Encontramos uma mãe que, em nome do amor, literalmente, come seu filho, algo recorrente nas mães de psicóticos (ou nos que fazem esta função), que “engolem seus filhos”, subjugando-os aos seus desejos. Ela, por ironia, não elege seu filho autista para lhe acompanhar.
Lembramos que, embora o autismo seja um transtorno do neurodesenvolvimento, não podemos esquecer do olhar, da subjetividade, do investimento narcísico que constitui um sujeito.
Sem dar spoiler, encontramos a mesma mãe, não “suficientemente boa” (como diria Bowlby), que promove uma alienação parental, separando os filhos do pai que vai lutar muito, justamente pela vida deles.
Temos o discurso de uma ex-pastora, com o “Discurso do Mestre” de Lacan, para vencer o mal, que lucrava libertando seus fiéis do “encardido”: “O mal adora as crianças e as crianças adoram o mal”. De certa forma, traz o que Freud postulou que elas são “perversos polimorfos”.
Interessante é isso estar numa cena em que os estudantes são robotizados, zumbis, sem uma educação e supereu operante para que não destruíssem vidas, nem pactuassem com o líder “apodrecido” e mau.
Em extensão, a psicanálise vai nos ajudar a pensar o mundo mortífero em que vivemos e o ambiente destruído.

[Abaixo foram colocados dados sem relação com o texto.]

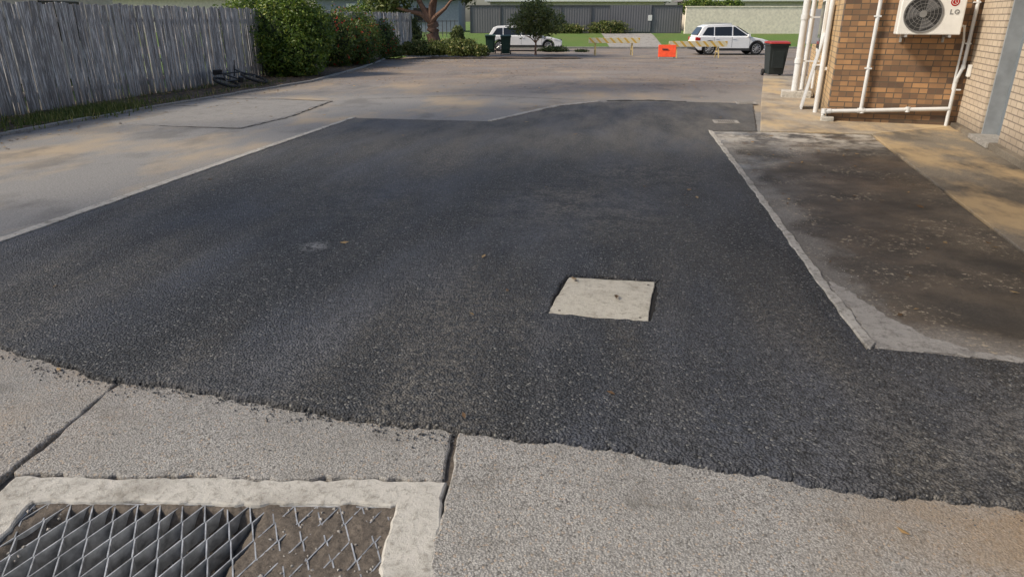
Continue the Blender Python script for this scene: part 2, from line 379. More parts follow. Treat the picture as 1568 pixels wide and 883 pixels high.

Quem defende a ótica neoliberal, de um “progresso” que finge ser sustentável, não acha isso um mal, tampouco se acha mau, num negacionismo perverso.
Wilhelm Reich trouxe o conceito de “peste emocional”, oriunda do desprazer sexual, da falta de amor, que sustentaria o fascismo. Cotejando com Santo Agostinho, nada maquiavélico, “o mal seria uma ausência do bem”, não algo substancialmente humano. Isso nos ajuda a apostar na mudança, visto que a maioria brasileira, que foi enganada por um discurso “do bem”, derrotou um governo genocida e antidemocrático.
Temos um desafio coletivo: a militância ambiental, pela vida como um todo, passando pela forma de produção e harmonia das forças produtivas: tecnologia, meio ambiente e o homem.
Como no filme referido, o “apodrecido” por duas vezes pede para ser morto e não seguir contagiando. Boa metáfora de aposta do sacrifício que a ganância desmedida terá que escolher para no final não seguir gozando até a morte.